[start INPUT FOR THIS TASK]

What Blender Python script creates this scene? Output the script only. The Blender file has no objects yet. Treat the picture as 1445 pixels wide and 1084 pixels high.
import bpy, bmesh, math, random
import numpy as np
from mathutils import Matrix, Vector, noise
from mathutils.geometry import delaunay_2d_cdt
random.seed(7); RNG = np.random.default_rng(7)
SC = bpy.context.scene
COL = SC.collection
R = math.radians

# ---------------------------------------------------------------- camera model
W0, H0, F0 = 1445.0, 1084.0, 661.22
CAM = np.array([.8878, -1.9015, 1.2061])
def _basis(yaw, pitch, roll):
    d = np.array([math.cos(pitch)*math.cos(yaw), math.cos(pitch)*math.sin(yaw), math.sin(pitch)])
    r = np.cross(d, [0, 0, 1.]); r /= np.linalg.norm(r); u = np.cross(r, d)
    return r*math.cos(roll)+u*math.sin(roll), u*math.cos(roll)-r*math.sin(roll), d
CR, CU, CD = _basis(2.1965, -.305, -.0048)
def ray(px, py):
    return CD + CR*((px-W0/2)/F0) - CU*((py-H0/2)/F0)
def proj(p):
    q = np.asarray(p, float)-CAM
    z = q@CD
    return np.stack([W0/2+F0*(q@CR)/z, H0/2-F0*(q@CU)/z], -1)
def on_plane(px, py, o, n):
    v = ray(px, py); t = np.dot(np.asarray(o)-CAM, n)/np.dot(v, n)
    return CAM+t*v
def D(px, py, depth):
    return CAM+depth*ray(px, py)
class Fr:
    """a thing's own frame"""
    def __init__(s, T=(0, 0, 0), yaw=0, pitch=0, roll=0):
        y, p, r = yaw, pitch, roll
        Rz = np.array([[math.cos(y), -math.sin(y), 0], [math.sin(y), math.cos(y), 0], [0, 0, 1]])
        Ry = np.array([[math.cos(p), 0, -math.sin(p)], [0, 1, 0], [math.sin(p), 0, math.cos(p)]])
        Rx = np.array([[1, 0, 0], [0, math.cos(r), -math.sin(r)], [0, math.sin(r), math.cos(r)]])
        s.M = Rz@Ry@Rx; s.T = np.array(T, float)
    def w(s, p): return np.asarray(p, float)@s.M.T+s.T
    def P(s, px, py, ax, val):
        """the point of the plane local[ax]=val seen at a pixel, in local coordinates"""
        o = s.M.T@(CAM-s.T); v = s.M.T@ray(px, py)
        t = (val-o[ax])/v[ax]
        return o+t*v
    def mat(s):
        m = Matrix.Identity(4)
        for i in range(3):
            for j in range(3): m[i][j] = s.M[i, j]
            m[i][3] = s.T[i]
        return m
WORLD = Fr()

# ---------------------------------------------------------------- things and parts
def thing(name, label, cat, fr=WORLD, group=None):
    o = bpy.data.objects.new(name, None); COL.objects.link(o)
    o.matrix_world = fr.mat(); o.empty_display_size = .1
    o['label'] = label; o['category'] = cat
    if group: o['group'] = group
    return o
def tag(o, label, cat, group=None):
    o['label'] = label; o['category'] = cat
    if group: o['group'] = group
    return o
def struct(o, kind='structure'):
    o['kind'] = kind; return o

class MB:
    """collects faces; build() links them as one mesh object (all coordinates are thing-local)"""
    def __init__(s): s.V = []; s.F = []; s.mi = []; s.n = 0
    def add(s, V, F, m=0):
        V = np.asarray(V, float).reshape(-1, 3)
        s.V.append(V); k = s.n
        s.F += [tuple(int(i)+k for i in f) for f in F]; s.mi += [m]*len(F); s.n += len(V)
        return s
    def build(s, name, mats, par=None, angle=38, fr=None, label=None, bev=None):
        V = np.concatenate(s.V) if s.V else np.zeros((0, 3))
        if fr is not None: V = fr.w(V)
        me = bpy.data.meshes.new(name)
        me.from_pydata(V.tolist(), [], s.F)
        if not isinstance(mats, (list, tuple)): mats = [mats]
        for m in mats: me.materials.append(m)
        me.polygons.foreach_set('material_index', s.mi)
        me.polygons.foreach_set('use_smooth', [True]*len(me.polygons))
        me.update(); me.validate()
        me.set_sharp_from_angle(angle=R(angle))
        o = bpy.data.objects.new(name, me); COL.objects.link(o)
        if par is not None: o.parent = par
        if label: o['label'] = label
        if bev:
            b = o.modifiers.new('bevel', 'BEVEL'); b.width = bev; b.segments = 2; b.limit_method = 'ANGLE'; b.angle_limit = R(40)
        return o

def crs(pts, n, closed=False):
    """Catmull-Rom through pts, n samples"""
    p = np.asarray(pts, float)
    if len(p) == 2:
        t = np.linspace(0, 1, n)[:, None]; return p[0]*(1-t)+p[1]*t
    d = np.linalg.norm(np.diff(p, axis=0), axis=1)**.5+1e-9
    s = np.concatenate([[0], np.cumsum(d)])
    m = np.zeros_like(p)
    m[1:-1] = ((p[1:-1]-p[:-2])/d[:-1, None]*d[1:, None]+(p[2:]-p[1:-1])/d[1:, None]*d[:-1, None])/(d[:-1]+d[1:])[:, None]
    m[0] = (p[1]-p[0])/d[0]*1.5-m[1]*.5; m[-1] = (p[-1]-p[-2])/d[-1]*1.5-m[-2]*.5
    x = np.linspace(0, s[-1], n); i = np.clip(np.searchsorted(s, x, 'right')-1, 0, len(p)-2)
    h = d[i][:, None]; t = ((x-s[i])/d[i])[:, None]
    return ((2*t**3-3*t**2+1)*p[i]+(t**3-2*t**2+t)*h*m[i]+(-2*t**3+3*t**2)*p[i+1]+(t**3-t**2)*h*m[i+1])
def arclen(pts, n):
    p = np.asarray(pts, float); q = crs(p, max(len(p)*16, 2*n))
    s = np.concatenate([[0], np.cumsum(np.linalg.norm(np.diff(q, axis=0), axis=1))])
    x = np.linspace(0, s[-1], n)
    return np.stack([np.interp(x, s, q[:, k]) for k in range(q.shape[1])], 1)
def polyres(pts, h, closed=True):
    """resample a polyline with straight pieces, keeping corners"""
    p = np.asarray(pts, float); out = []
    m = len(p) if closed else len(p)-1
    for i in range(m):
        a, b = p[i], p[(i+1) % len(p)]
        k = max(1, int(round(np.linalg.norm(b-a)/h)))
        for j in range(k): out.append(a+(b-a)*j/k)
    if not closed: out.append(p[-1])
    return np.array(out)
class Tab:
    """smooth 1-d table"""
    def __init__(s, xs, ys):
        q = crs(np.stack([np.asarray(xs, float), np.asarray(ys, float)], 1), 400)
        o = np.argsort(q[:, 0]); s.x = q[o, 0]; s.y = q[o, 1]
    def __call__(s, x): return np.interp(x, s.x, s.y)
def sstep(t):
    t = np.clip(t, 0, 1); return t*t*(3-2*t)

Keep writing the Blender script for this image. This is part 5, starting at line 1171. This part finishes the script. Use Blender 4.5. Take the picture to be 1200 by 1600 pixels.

[end INPUT FOR THIS TASK]

Please repeat the material above, word for word and in full.

What Blender Python script creates this scene? Output the script only. The Blender file has no objects yet. Treat the picture as 1445 pixels wide and 1084 pixels high.
import bpy, bmesh, math, random
import numpy as np
from mathutils import Matrix, Vector, noise
from mathutils.geometry import delaunay_2d_cdt
random.seed(7); RNG = np.random.default_rng(7)
SC = bpy.context.scene
COL = SC.collection
R = math.radians

# ---------------------------------------------------------------- camera model
W0, H0, F0 = 1445.0, 1084.0, 661.22
CAM = np.array([.8878, -1.9015, 1.2061])
def _basis(yaw, pitch, roll):
    d = np.array([math.cos(pitch)*math.cos(yaw), math.cos(pitch)*math.sin(yaw), math.sin(pitch)])
    r = np.cross(d, [0, 0, 1.]); r /= np.linalg.norm(r); u = np.cross(r, d)
    return r*math.cos(roll)+u*math.sin(roll), u*math.cos(roll)-r*math.sin(roll), d
CR, CU, CD = _basis(2.1965, -.305, -.0048)
def ray(px, py):
    return CD + CR*((px-W0/2)/F0) - CU*((py-H0/2)/F0)
def proj(p):
    q = np.asarray(p, float)-CAM
    z = q@CD
    return np.stack([W0/2+F0*(q@CR)/z, H0/2-F0*(q@CU)/z], -1)
def on_plane(px, py, o, n):
    v = ray(px, py); t = np.dot(np.asarray(o)-CAM, n)/np.dot(v, n)
    return CAM+t*v
def D(px, py, depth):
    return CAM+depth*ray(px, py)
class Fr:
    """a thing's own frame"""
    def __init__(s, T=(0, 0, 0), yaw=0, pitch=0, roll=0):
        y, p, r = yaw, pitch, roll
        Rz = np.array([[math.cos(y), -math.sin(y), 0], [math.sin(y), math.cos(y), 0], [0, 0, 1]])
        Ry = np.array([[math.cos(p), 0, -math.sin(p)], [0, 1, 0], [math.sin(p), 0, math.cos(p)]])
        Rx = np.array([[1, 0, 0], [0, math.cos(r), -math.sin(r)], [0, math.sin(r), math.cos(r)]])
        s.M = Rz@Ry@Rx; s.T = np.array(T, float)
    def w(s, p): return np.asarray(p, float)@s.M.T+s.T
    def P(s, px, py, ax, val):
        """the point of the plane local[ax]=val seen at a pixel, in local coordinates"""
        o = s.M.T@(CAM-s.T); v = s.M.T@ray(px, py)
        t = (val-o[ax])/v[ax]
        return o+t*v
    def mat(s):
        m = Matrix.Identity(4)
        for i in range(3):
            for j in range(3): m[i][j] = s.M[i, j]
            m[i][3] = s.T[i]
        return m
WORLD = Fr()

# ---------------------------------------------------------------- things and parts
def thing(name, label, cat, fr=WORLD, group=None):
    o = bpy.data.objects.new(name, None); COL.objects.link(o)
    o.matrix_world = fr.mat(); o.empty_display_size = .1
    o['label'] = label; o['category'] = cat
    if group: o['group'] = group
    return o
def tag(o, label, cat, group=None):
    o['label'] = label; o['category'] = cat
    if group: o['group'] = group
    return o
def struct(o, kind='structure'):
    o['kind'] = kind; return o

class MB:
    """collects faces; build() links them as one mesh object (all coordinates are thing-local)"""
    def __init__(s): s.V = []; s.F = []; s.mi = []; s.n = 0
    def add(s, V, F, m=0):
        V = np.asarray(V, float).reshape(-1, 3)
        s.V.append(V); k = s.n
        s.F += [tuple(int(i)+k for i in f) for f in F]; s.mi += [m]*len(F); s.n += len(V)
        return s
    def build(s, name, mats, par=None, angle=38, fr=None, label=None, bev=None):
        V = np.concatenate(s.V) if s.V else np.zeros((0, 3))
        if fr is not None: V = fr.w(V)
        me = bpy.data.meshes.new(name)
        me.from_pydata(V.tolist(), [], s.F)
        if not isinstance(mats, (list, tuple)): mats = [mats]
        for m in mats: me.materials.append(m)
        me.polygons.foreach_set('material_index', s.mi)
        me.polygons.foreach_set('use_smooth', [True]*len(me.polygons))
        me.update(); me.validate()
        me.set_sharp_from_angle(angle=R(angle))
        o = bpy.data.objects.new(name, me); COL.objects.link(o)
        if par is not None: o.parent = par
        if label: o['label'] = label
        if bev:
            b = o.modifiers.new('bevel', 'BEVEL'); b.width = bev; b.segments = 2; b.limit_method = 'ANGLE'; b.angle_limit = R(40)
        return o

def crs(pts, n, closed=False):
    """Catmull-Rom through pts, n samples"""
    p = np.asarray(pts, float)
    if len(p) == 2:
        t = np.linspace(0, 1, n)[:, None]; return p[0]*(1-t)+p[1]*t
    d = np.linalg.norm(np.diff(p, axis=0), axis=1)**.5+1e-9
    s = np.concatenate([[0], np.cumsum(d)])
    m = np.zeros_like(p)
    m[1:-1] = ((p[1:-1]-p[:-2])/d[:-1, None]*d[1:, None]+(p[2:]-p[1:-1])/d[1:, None]*d[:-1, None])/(d[:-1]+d[1:])[:, None]
    m[0] = (p[1]-p[0])/d[0]*1.5-m[1]*.5; m[-1] = (p[-1]-p[-2])/d[-1]*1.5-m[-2]*.5
    x = np.linspace(0, s[-1], n); i = np.clip(np.searchsorted(s, x, 'right')-1, 0, len(p)-2)
    h = d[i][:, None]; t = ((x-s[i])/d[i])[:, None]
    return ((2*t**3-3*t**2+1)*p[i]+(t**3-2*t**2+t)*h*m[i]+(-2*t**3+3*t**2)*p[i+1]+(t**3-t**2)*h*m[i+1])
def arclen(pts, n):
    p = np.asarray(pts, float); q = crs(p, max(len(p)*16, 2*n))
    s = np.concatenate([[0], np.cumsum(np.linalg.norm(np.diff(q, axis=0), axis=1))])
    x = np.linspace(0, s[-1], n)
    return np.stack([np.interp(x, s, q[:, k]) for k in range(q.shape[1])], 1)
def polyres(pts, h, closed=True):
    """resample a polyline with straight pieces, keeping corners"""
    p = np.asarray(pts, float); out = []
    m = len(p) if closed else len(p)-1
    for i in range(m):
        a, b = p[i], p[(i+1) % len(p)]
        k = max(1, int(round(np.linalg.norm(b-a)/h)))
        for j in range(k): out.append(a+(b-a)*j/k)
    if not closed: out.append(p[-1])
    return np.array(out)
class Tab:
    """smooth 1-d table"""
    def __init__(s, xs, ys):
        q = crs(np.stack([np.asarray(xs, float), np.asarray(ys, float)], 1), 400)
        o = np.argsort(q[:, 0]); s.x = q[o, 0]; s.y = q[o, 1]
    def __call__(s, x): return np.interp(x, s.x, s.y)
def sstep(t):
    t = np.clip(t, 0, 1); return t*t*(3-2*t)

Keep writing the Blender script for this image. This is part 5, starting at line 1171. This part finishes the script. Use Blender 4.5. Take the picture to be 1200 by 1600 pixels.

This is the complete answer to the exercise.